Please set down all the lines beneath this one exactly, without the pictures.

--- start MATERIAL PROVIDED ---

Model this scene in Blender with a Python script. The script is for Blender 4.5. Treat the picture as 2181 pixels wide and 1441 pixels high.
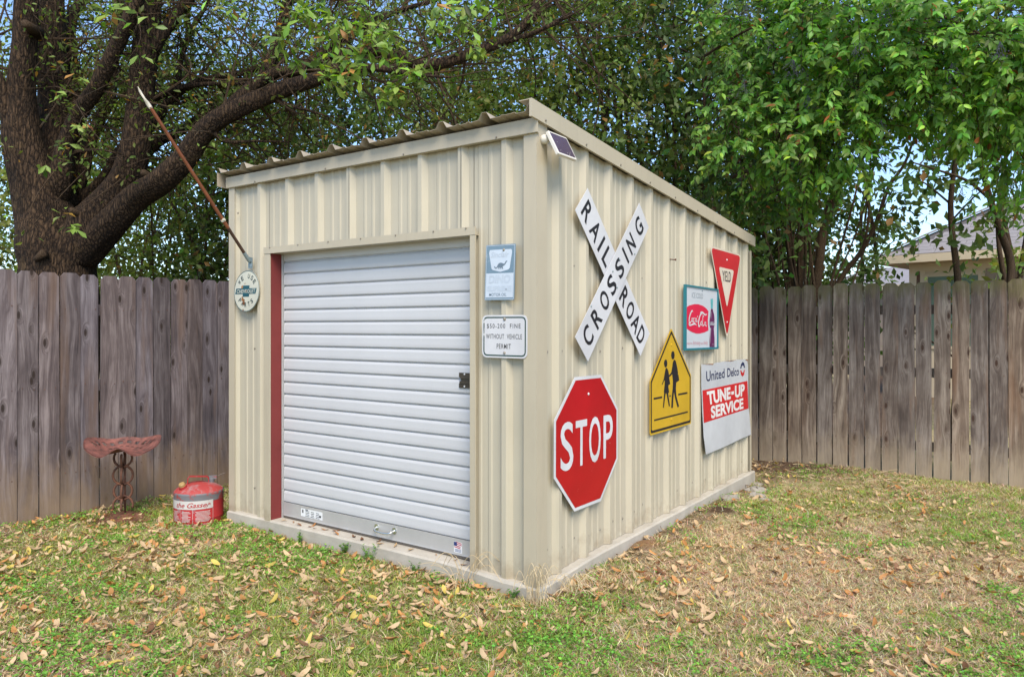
import bpy, math, random
import numpy as np
from mathutils import Vector, Matrix

random.seed(7)
RNG = np.random.default_rng(11)
for o in list(bpy.data.objects):
    bpy.data.objects.remove(o, do_unlink=True)
SC = bpy.context.scene
COL = SC.collection
R = math.radians

# ------------------------------------------------------------------ camera, sky, sun, exposure
CAM = np.array([2.1016, -3.2316, 1.3715])
YAW = R(34.9331)
FPX, HORIZON = 1561.5, 696.56                       # photograph is 2181 x 1441
FWD = np.array([-math.sin(YAW), math.cos(YAW), 0.0])
RGT = np.array([math.cos(YAW), math.sin(YAW), 0.0])
cd = bpy.data.cameras.new("camera")
cam = bpy.data.objects.new("camera", cd)
COL.objects.link(cam)
cam.location = CAM
cam.rotation_euler = (R(90), 0, YAW)
cd.sensor_width = 36.0
cd.lens = 36.0 * FPX / 2181.0
cd.shift_y = -(720.5 - HORIZON) / 2181.0
cd.clip_start, cd.clip_end = 0.05, 2000.0
SC.camera = cam

SUN_EL, SUN_AZ = R(50), R(134)                      # azimuth from +Y towards +X
world = bpy.data.worlds.new("World")
SC.world = world
world.use_nodes = True
wt = world.node_tree
wt.nodes.clear()
sky = wt.nodes.new("ShaderNodeTexSky")
sky.sky_type = 'NISHITA'
sky.sun_disc = False
sky.sun_elevation = SUN_EL
sky.sun_rotation = SUN_AZ
sky.air_density, sky.dust_density, sky.ozone_density = 1.0, 0.4, 3.6
bg = wt.nodes.new("ShaderNodeBackground")
bg.inputs['Strength'].default_value = 0.115
wo = wt.nodes.new("ShaderNodeOutputWorld")
wt.links.new(sky.outputs[0], bg.inputs[0])
wt.links.new(bg.outputs[0], wo.inputs[0])
sd = bpy.data.lights.new("sun", 'SUN')
sun = bpy.data.objects.new("sun", sd)
COL.objects.link(sun)
sd.energy = 2.2
sd.angle = R(34)
sd.color = (1.0, 0.885, 0.71)
ts = Vector((math.cos(SUN_EL) * math.sin(SUN_AZ), math.cos(SUN_EL) * math.cos(SUN_AZ), math.sin(SUN_EL)))
sun.rotation_euler = (-ts).to_track_quat('-Z', 'Y').to_euler()
sun.location = ts * 30
SC.view_settings.view_transform = 'Standard'
SC.view_settings.look = 'None'
SC.view_settings.gamma = 1.0
SC.view_settings.exposure = 1.24
SC.view_settings.use_curve_mapping = False
SC.render.engine = 'CYCLES'
SC.cycles.use_denoising = True
SC.cycles.max_bounces = 8
SC.cycles.diffuse_bounces = 5
SC.cycles.transmission_bounces = 5


def at(u, v, d):
    """world point seen at photograph pixel (u, v) at depth d metres"""
    return CAM + d * (FWD + RGT * (u - 1090.5) / FPX + np.array([0, 0, 1.0]) * (HORIZON - v) / FPX)


# ------------------------------------------------------------------ materials
class NT:
    def __init__(self, name):
        self.m = bpy.data.materials.new(name)
        self.m.use_nodes = True
        self.t = self.m.node_tree
        self.p = self.t.nodes["Principled BSDF"]
        self.out = self.t.nodes["Material Output"]

    def n(self, kind, **kw):
        nd = self.t.nodes.new(kind)
        for k, v in kw.items():
            if isinstance(k, str) and hasattr(nd, k):
                setattr(nd, k, v)
        return nd

    def l(self, a, b):
        self.t.links.new(a, b)

    def coord(self, scale=(1, 1, 1), rnd=0.0, kind='Object'):
        tc = self.n("ShaderNodeTexCoord")
        mp = self.n("ShaderNodeMapping")
        mp.inputs['Scale'].default_value = scale
        self.l(tc.outputs[kind], mp.inputs['Vector'])
        if rnd:
            oi = self.n("ShaderNodeObjectInfo")
            mul = self.n("ShaderNodeMath", operation='MULTIPLY')
            mul.inputs[1].default_value = rnd
            self.l(oi.outputs['Random'], mul.inputs[0])
            cb = self.n("ShaderNodeCombineXYZ")
            self.l(mul.outputs[0], cb.inputs[0])
            self.l(mul.outputs[0], cb.inputs[1])
            self.l(mul.outputs[0], cb.inputs[2])
            self.l(cb.outputs[0], mp.inputs['Location'])
        return mp.outputs[0]

    def noise(self, vec, scale, detail=4, rough=0.55, dist=0.0):
        nd = self.n("ShaderNodeTexNoise")
        nd.inputs['Scale'].default_value = scale
        nd.inputs['Detail'].default_value = detail
        nd.inputs['Roughness'].default_value = rough
        nd.inputs['Distortion'].default_value = dist
        if vec is not None:
            self.l(vec, nd.inputs['Vector'])
        return nd.outputs['Fac']

    def ramp(self, fac, stops, interp='LINEAR'):
        nd = self.n("ShaderNodeValToRGB")
        cr = nd.color_ramp
        cr.interpolation = interp
        while len(cr.elements) < len(stops):
            cr.elements.new(0.5)
        for e, (p, c) in zip(cr.elements, stops):
            e.position = p
            e.color = (*c, 1) if len(c) == 3 else c
        self.l(fac, nd.inputs['Fac'])
        return nd.outputs['Color']

    def mix(self, fac, a, b, mode='MIX'):
        nd = self.n("ShaderNodeMix", data_type='RGBA', blend_type=mode)
        for sock, val in ((nd.inputs[0], fac), (nd.inputs[6], a), (nd.inputs[7], b)):
            if hasattr(val, 'is_linked'):
                self.l(val, sock)
            elif isinstance(val, (int, float)):
                sock.default_value = val
            else:
                sock.default_value = (*val, 1)
        return nd.outputs[2]

    def math(self, op, a, b=0.0, clamp=False):
        nd = self.n("ShaderNodeMath", operation=op)
        nd.use_clamp = clamp
        for sock, val in ((nd.inputs[0], a), (nd.inputs[1], b)):
            if hasattr(val, 'is_linked'):
                self.l(val, sock)
            else:
                sock.default_value = val
        return nd.outputs[0]

    def bump(self, height, strength=0.3, dist=0.01):
        b = self.n("ShaderNodeBump")
        b.inputs['Strength'].default_value = strength
        b.inputs['Distance'].default_value = dist
        self.l(height, b.inputs['Height'])
        self.l(b.outputs[0], self.p.inputs['Normal'])

    def base(self, c):
        s = self.p.inputs['Base Color']
        if hasattr(c, 'is_linked'):
            self.l(c, s)
        else:
            s.default_value = (*c, 1)

    def set(self, rough=0.5, metal=0.0, spec=None):
        self.p.inputs['Roughness'].default_value = rough
        self.p.inputs['Metallic'].default_value = metal
        if spec is not None:
            self.p.inputs['Specular IOR Level'].default_value = spec
        return self.m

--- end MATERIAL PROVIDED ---

- [SOLUTION FOR THIS EXERCISE]:
Model this scene in Blender with a Python script. The script is for Blender 4.5. Treat the picture as 2181 pixels wide and 1441 pixels high.
import bpy, math, random
import numpy as np
from mathutils import Vector, Matrix

random.seed(7)
RNG = np.random.default_rng(11)
for o in list(bpy.data.objects):
    bpy.data.objects.remove(o, do_unlink=True)
SC = bpy.context.scene
COL = SC.collection
R = math.radians

# ------------------------------------------------------------------ camera, sky, sun, exposure
CAM = np.array([2.1016, -3.2316, 1.3715])
YAW = R(34.9331)
FPX, HORIZON = 1561.5, 696.56                       # photograph is 2181 x 1441
FWD = np.array([-math.sin(YAW), math.cos(YAW), 0.0])
RGT = np.array([math.cos(YAW), math.sin(YAW), 0.0])
cd = bpy.data.cameras.new("camera")
cam = bpy.data.objects.new("camera", cd)
COL.objects.link(cam)
cam.location = CAM
cam.rotation_euler = (R(90), 0, YAW)
cd.sensor_width = 36.0
cd.lens = 36.0 * FPX / 2181.0
cd.shift_y = -(720.5 - HORIZON) / 2181.0
cd.clip_start, cd.clip_end = 0.05, 2000.0
SC.camera = cam

SUN_EL, SUN_AZ = R(50), R(134)                      # azimuth from +Y towards +X
world = bpy.data.worlds.new("World")
SC.world = world
world.use_nodes = True
wt = world.node_tree
wt.nodes.clear()
sky = wt.nodes.new("ShaderNodeTexSky")
sky.sky_type = 'NISHITA'
sky.sun_disc = False
sky.sun_elevation = SUN_EL
sky.sun_rotation = SUN_AZ
sky.air_density, sky.dust_density, sky.ozone_density = 1.0, 0.4, 3.6
bg = wt.nodes.new("ShaderNodeBackground")
bg.inputs['Strength'].default_value = 0.115
wo = wt.nodes.new("ShaderNodeOutputWorld")
wt.links.new(sky.outputs[0], bg.inputs[0])
wt.links.new(bg.outputs[0], wo.inputs[0])
sd = bpy.data.lights.new("sun", 'SUN')
sun = bpy.data.objects.new("sun", sd)
COL.objects.link(sun)
sd.energy = 2.2
sd.angle = R(34)
sd.color = (1.0, 0.885, 0.71)
ts = Vector((math.cos(SUN_EL) * math.sin(SUN_AZ), math.cos(SUN_EL) * math.cos(SUN_AZ), math.sin(SUN_EL)))
sun.rotation_euler = (-ts).to_track_quat('-Z', 'Y').to_euler()
sun.location = ts * 30
SC.view_settings.view_transform = 'Standard'
SC.view_settings.look = 'None'
SC.view_settings.gamma = 1.0
SC.view_settings.exposure = 1.24
SC.view_settings.use_curve_mapping = False
SC.render.engine = 'CYCLES'
SC.cycles.use_denoising = True
SC.cycles.max_bounces = 8
SC.cycles.diffuse_bounces = 5
SC.cycles.transmission_bounces = 5


def at(u, v, d):
    """world point seen at photograph pixel (u, v) at depth d metres"""
    return CAM + d * (FWD + RGT * (u - 1090.5) / FPX + np.array([0, 0, 1.0]) * (HORIZON - v) / FPX)


# ------------------------------------------------------------------ materials
class NT:
    def __init__(self, name):
        self.m = bpy.data.materials.new(name)
        self.m.use_nodes = True
        self.t = self.m.node_tree
        self.p = self.t.nodes["Principled BSDF"]
        self.out = self.t.nodes["Material Output"]

    def n(self, kind, **kw):
        nd = self.t.nodes.new(kind)
        for k, v in kw.items():
            if isinstance(k, str) and hasattr(nd, k):
                setattr(nd, k, v)
        return nd

    def l(self, a, b):
        self.t.links.new(a, b)

    def coord(self, scale=(1, 1, 1), rnd=0.0, kind='Object'):
        tc = self.n("ShaderNodeTexCoord")
        mp = self.n("ShaderNodeMapping")
        mp.inputs['Scale'].default_value = scale
        self.l(tc.outputs[kind], mp.inputs['Vector'])
        if rnd:
            oi = self.n("ShaderNodeObjectInfo")
            mul = self.n("ShaderNodeMath", operation='MULTIPLY')
            mul.inputs[1].default_value = rnd
            self.l(oi.outputs['Random'], mul.inputs[0])
            cb = self.n("ShaderNodeCombineXYZ")
            self.l(mul.outputs[0], cb.inputs[0])
            self.l(mul.outputs[0], cb.inputs[1])
            self.l(mul.outputs[0], cb.inputs[2])
            self.l(cb.outputs[0], mp.inputs['Location'])
        return mp.outputs[0]

    def noise(self, vec, scale, detail=4, rough=0.55, dist=0.0):
        nd = self.n("ShaderNodeTexNoise")
        nd.inputs['Scale'].default_value = scale
        nd.inputs['Detail'].default_value = detail
        nd.inputs['Roughness'].default_value = rough
        nd.inputs['Distortion'].default_value = dist
        if vec is not None:
            self.l(vec, nd.inputs['Vector'])
        return nd.outputs['Fac']

    def ramp(self, fac, stops, interp='LINEAR'):
        nd = self.n("ShaderNodeValToRGB")
        cr = nd.color_ramp
        cr.interpolation = interp
        while len(cr.elements) < len(stops):
            cr.elements.new(0.5)
        for e, (p, c) in zip(cr.elements, stops):
            e.position = p
            e.color = (*c, 1) if len(c) == 3 else c
        self.l(fac, nd.inputs['Fac'])
        return nd.outputs['Color']

    def mix(self, fac, a, b, mode='MIX'):
        nd = self.n("ShaderNodeMix", data_type='RGBA', blend_type=mode)
        for sock, val in ((nd.inputs[0], fac), (nd.inputs[6], a), (nd.inputs[7], b)):
            if hasattr(val, 'is_linked'):
                self.l(val, sock)
            elif isinstance(val, (int, float)):
                sock.default_value = val
            else:
                sock.default_value = (*val, 1)
        return nd.outputs[2]

    def math(self, op, a, b=0.0, clamp=False):
        nd = self.n("ShaderNodeMath", operation=op)
        nd.use_clamp = clamp
        for sock, val in ((nd.inputs[0], a), (nd.inputs[1], b)):
            if hasattr(val, 'is_linked'):
                self.l(val, sock)
            else:
                sock.default_value = val
        return nd.outputs[0]

    def bump(self, height, strength=0.3, dist=0.01):
        b = self.n("ShaderNodeBump")
        b.inputs['Strength'].default_value = strength
        b.inputs['Distance'].default_value = dist
        self.l(height, b.inputs['Height'])
        self.l(b.outputs[0], self.p.inputs['Normal'])

    def base(self, c):
        s = self.p.inputs['Base Color']
        if hasattr(c, 'is_linked'):
            self.l(c, s)
        else:
            s.default_value = (*c, 1)

    def set(self, rough=0.5, metal=0.0, spec=None):
        self.p.inputs['Roughness'].default_value = rough
        self.p.inputs['Metallic'].default_value = metal
        if spec is not None:
            self.p.inputs['Specular IOR Level'].default_value = spec
        return self.m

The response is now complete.